World faces ‘summer of famine’

The man in charge of the Scottish Church’s international aid agency has worked on humanitarian disasters for 25 years but he’s never seen numbers like the ones he’s seeing now.

“The stat we use is the number of children under 5 facing Severely Acute Malnutrition,” explains Alastair Dutton.

“That’s the point organs start to shut down. Usually, when it’s at 2.3% in a country it’s an emergency, you get the big appeals all over the TV. In Ethiopia right now it’s at 21%”

“The latest stats are that 45 million people are facing famine right now around the world,” he goes on.

”We’ve never seen anything like it. And it will get worse, as we’re about to go into the leanest months in Africa, just before the harvest. If nothing is done people will die in very large numbers.”

In some African countries, like Sudan, inflation is running at 200% this year, leaving millions struggling to buy food. Mr Dutton has no doubt about the fundamental cause. “It’s successive droughts in these countries in Africa and the Middle East,” he said.

“Weather patterns are changing because of climate change and a lot of countries produce less food.”

He adds that six months on from the COP26 Climate Change conference in Glasgow the UK’s leaders are ‘soft peddling’ on climate change.

“We said this had to be a decade of action on climate change at COP,” he said. “ And it doesn’t look like it will be. People are distracted by the cost of living and by War in Europe.”

Events in Ukraine are also directly worsening the crisis.

“Russia and Ukraine were providing 70% of food to a lot of places in the Middle East, especially Syria.
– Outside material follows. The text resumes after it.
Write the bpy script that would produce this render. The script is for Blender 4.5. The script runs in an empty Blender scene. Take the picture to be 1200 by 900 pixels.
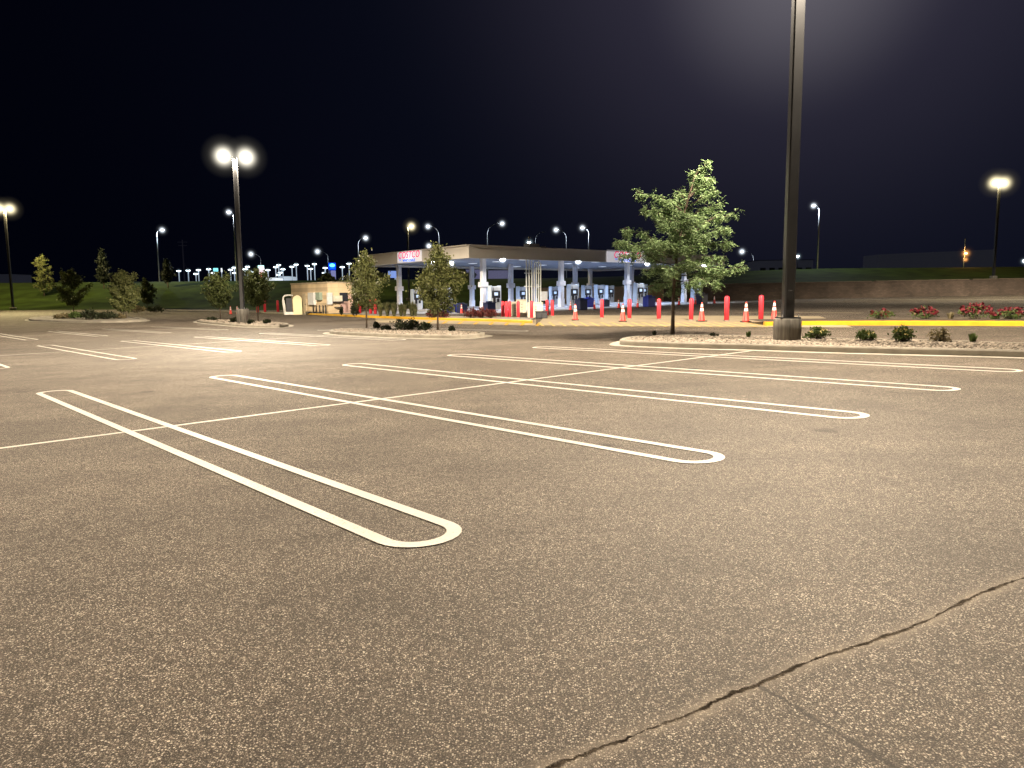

A lot of the emergency food that was going there, is no longer arriving.

“So you’ve literally had tankers changing course in the ocean to get the food there. Which is raising the price of food all over the world.

“In this country, the price of food is going up and will keep going up, but because we’re rich it will still get through. But it will just stop going to poorer countries.”

He also says the media here bear responsibility for not raising the alarm as they are ‘preoccupied’ by the war in Ukraine.

“The fact is more people are facing famine in Africa than the population of Ukraine. Now people’s grandparents fought a war about that bit of Europe, so there’s emotional significance there,” he said.

“But there’s also an element of racism. Ukrainians are white Europeans whom we feel look like us. We don’t feel that immediate responsibility for our Black brothers and sisters in Africa.” “Why aren’t we jumping up and down about Africa,” Mr Dutton continued. “Why isn’t the great bond of fraternity not present there?”